Here's an interview I did with my Dad for a school project. It always makes me smile when I read it. This was in around 1995.
INTERVIEW (With Dad)
Intro: Steven Eldrid Grigg (author of 'Oricles and Miracles') said women of that period (1930's-) worked hard at home all day while being told it wasn't work....
Dad: Nobody would have siad that in my family – that was a silly thing to say. People worked as a team, like half-back and five-eigths... they did different things but it still would have been regarded as essential – working in the garden, cutting the lawns, working for wages or doing the housework – it didn't make any difference, it was a family effort not an individual one.

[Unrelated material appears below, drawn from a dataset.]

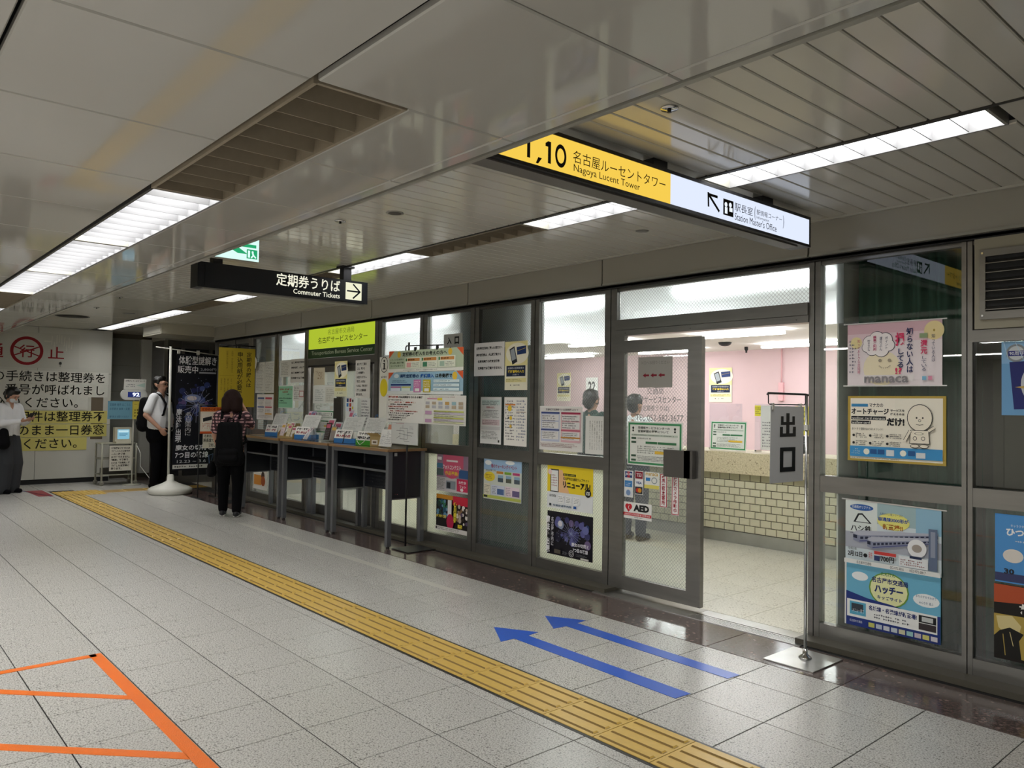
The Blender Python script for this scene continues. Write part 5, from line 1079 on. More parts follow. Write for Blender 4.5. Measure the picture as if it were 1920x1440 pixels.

Me: Did women ever chop wood, like in that song?
Dad: You're telling me they chopped wood.
Me: Did they? Did your Mother and Grandmother chop wood?
Dad: Yeah
Me: Really? Chopped wood with an axe?
Dad: Yeah, how else would they have chopped wood?
Me: Heh heh! I thought your Grandfather and father would do it.
Dad: Everybody did whatever needed doing.l In spite of what they tell you there was no particular division in those days – a father could help make clothes or anything and a woman could help chop wood or prune tree's or anything
Me: And the sisters wouldn't have been made to scrub the boy's boots?
Dad: They might have... they wouldn't have been made to. Older sisters would have cleaned little boy's boots. But the idea that women were some sort of slaves... and that the brother could say “sister clean my boots”... she'd probably tell him what to do with his boots.